[Python-Dev] Draft proposal: Implicit self in Python 3.0 (original) (raw)

Samuele Pedroni pedronis at strakt.com
Sun Jan 8 22:19:17 CET 2006


Ian Bicking wrote:

Tim Peters wrote:

[Thomas Wouters]

My point isn't that it isn't archived somewhere (mailinglists, wiki, FAQ, the minds of many, many people, not just Python developers) but that it isn't easily findable and it isn't easily accessible in a single location. I thought PEP's where supposed to be that, and if I have a particular idea for new syntax or new semantics, PEPs would be the place I'd look, not the FAQ or a Wiki. Luckily, in his benevolent infinite wisdom, I expect Guido reserved PEP number 13 for exactly this purpose: for a meta-PEP to record the unlucky PEP ideas that are so unlikely to get accepted that it's not worth anyone's time to write an actual PEP for them. I like the title: Don't Bother: PEPs Rejected Before Being Written No, I'm not kidding. At least I don't think I am. +1. I think it's rather patronizing to send things back to python-list when you know people are wasting their time discussing them because they will never be accepted.

Well, the problem is that most of these proposers think that their proposal deserve attention, is valuable no matter what, but python-dev is not the place to defuse/clarify that in a gentle way for the proposer. Of course some people do exactly that here out of kindness etc., I personally don't think it's a good approach. python-list is a better place to get clarifications about the way Python is, will stay.

Half-baked, not well thought out ideas, as huge threads in the past going nowhere have proven, are not healthy to python-dev s/n ratio.

Even with such a valuable PEP in place, I expect some people to need clarification discussions and python-list will still be the right place to have them.

People on python-list have useful things to do too, they don't just read to waste their time.

I would prefer PEP form over a wiki page, as I'd rather this be truly authoritative, and only Guido can really completely reject an idea.
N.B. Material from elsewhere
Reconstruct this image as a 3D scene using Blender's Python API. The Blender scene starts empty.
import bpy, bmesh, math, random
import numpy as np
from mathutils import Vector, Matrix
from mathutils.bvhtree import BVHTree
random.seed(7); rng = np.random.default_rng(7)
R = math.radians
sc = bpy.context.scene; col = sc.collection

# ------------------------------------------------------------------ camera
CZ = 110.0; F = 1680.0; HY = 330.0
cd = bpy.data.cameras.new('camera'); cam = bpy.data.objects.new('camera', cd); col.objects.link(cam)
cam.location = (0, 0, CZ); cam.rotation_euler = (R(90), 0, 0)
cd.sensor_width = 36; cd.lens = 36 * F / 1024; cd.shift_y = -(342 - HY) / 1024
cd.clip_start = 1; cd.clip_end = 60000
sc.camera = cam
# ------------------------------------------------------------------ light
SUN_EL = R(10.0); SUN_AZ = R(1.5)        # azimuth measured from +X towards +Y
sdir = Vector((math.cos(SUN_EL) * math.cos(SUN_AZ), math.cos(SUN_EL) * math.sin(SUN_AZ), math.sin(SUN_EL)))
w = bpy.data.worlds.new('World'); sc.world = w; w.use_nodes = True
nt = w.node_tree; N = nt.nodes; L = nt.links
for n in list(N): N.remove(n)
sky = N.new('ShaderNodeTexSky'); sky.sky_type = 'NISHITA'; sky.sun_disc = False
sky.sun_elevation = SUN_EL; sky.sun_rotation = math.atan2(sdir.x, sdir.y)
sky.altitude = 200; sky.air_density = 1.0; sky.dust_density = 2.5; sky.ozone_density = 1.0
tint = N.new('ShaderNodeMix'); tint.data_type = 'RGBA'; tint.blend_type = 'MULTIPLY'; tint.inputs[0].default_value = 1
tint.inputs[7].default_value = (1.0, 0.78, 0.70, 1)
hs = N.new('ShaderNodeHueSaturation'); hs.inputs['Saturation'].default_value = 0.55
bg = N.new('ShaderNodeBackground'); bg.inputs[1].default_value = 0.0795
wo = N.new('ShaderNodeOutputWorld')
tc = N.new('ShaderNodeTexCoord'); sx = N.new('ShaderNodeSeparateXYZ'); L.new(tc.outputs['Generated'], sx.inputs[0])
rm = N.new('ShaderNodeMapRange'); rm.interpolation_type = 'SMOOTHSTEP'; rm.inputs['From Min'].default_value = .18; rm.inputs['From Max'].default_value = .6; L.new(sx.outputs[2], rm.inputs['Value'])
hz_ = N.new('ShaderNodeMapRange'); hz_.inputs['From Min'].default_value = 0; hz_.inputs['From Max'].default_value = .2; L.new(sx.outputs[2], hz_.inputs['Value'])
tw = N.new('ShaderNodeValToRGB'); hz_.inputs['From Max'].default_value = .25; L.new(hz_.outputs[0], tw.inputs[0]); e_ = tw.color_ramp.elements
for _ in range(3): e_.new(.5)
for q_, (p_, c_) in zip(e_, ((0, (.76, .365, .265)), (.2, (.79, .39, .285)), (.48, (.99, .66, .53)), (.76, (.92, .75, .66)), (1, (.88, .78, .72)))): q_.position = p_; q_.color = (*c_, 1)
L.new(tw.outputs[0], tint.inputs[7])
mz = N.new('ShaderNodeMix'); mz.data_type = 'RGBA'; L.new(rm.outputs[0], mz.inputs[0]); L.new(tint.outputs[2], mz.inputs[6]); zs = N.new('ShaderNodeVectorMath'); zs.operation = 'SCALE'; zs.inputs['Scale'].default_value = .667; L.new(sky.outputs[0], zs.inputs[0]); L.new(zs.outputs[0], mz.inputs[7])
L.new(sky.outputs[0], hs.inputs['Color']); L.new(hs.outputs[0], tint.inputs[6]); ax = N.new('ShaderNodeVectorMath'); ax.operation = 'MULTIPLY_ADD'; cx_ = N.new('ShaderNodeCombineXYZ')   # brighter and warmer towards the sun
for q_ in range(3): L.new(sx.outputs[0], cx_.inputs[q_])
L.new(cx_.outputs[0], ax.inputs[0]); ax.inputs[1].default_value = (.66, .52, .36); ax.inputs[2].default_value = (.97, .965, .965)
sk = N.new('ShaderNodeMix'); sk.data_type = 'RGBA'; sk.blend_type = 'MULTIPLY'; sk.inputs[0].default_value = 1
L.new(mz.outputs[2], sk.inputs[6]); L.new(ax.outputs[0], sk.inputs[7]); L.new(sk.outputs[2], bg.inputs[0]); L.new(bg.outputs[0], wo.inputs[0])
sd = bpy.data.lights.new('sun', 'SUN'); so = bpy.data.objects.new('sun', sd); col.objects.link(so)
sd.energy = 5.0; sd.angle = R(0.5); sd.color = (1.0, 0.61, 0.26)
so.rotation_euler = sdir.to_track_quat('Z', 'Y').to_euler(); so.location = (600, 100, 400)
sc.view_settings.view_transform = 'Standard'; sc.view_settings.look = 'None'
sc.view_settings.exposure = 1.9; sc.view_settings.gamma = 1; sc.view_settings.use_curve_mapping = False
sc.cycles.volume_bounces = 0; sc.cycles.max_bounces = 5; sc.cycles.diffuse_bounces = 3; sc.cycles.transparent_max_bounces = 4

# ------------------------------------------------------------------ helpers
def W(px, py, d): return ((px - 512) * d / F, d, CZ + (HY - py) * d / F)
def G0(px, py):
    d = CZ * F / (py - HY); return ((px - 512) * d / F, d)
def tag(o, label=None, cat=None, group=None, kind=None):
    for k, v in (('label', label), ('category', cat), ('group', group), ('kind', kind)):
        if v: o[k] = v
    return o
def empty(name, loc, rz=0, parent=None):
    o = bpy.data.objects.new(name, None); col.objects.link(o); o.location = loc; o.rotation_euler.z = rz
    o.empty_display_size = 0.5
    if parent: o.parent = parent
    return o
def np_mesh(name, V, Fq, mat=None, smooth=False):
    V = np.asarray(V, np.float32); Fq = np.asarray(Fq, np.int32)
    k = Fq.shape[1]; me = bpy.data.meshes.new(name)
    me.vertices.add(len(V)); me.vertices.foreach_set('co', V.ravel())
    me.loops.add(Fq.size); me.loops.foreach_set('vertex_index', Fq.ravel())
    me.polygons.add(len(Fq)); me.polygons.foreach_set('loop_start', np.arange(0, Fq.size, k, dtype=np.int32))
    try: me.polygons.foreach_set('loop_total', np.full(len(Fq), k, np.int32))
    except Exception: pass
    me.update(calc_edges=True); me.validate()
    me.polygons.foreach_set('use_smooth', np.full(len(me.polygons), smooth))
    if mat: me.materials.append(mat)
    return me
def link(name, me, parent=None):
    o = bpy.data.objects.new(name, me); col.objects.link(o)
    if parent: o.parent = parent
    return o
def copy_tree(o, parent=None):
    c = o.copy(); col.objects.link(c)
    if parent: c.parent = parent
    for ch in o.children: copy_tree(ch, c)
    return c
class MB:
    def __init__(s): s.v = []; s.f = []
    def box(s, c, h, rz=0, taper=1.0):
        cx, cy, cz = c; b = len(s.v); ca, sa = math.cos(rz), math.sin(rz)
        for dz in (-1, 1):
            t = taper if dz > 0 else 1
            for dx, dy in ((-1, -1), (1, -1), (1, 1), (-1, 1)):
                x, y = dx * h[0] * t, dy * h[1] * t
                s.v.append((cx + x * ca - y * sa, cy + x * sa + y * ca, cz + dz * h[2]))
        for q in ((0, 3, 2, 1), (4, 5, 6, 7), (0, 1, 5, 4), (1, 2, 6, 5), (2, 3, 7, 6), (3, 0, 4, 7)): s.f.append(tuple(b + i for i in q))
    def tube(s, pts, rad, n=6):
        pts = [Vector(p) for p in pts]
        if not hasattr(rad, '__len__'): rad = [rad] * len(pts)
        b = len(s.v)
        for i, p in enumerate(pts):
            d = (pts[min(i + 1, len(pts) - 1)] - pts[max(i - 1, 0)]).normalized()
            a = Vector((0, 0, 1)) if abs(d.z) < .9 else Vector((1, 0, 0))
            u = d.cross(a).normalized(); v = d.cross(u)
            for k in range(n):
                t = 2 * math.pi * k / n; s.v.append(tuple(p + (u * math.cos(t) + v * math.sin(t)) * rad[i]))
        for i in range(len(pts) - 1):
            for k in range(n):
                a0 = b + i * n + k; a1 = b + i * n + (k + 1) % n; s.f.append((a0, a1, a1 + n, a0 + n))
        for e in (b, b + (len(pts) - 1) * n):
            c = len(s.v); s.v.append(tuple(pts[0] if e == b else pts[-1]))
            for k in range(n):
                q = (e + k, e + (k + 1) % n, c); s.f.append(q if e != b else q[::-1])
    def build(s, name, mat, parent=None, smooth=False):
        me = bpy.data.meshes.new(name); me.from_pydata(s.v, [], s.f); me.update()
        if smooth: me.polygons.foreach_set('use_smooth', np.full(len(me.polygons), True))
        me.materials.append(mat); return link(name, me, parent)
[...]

Justifying the rejections can be done by anyone though; maybe each idea could link to a wiki page on the topic. I think it's also important to be clear on what's being rejected. Often these rejected ideas address a real issue, and if you think about the issue from another angle you might be able to solve that without falling into the trap that the oft-rejected proposal fell into. But it's easy to confuse that the issue or use case is being explicitly ignored, rather than the particulars. For instance, Thomas said "changing all statements into expressions (e.g. logix): python isn't (going to be) a functional language" -- and that's what shouldn't be in the PEP. All statements aren't going to be expressions; the editorialization that Python isn't going to be a functional language is both rather inaccurate, misses the real reason for statements, and needlessly alienates people who like functional programming (and they have been needlessly alienated by discussions about lambda and filter). So... maybe Guido or python-dev should write/vet the justifications too. When you are putting up walls and specifically discouraging community participation on certain issues, it should be done in a sensitive way.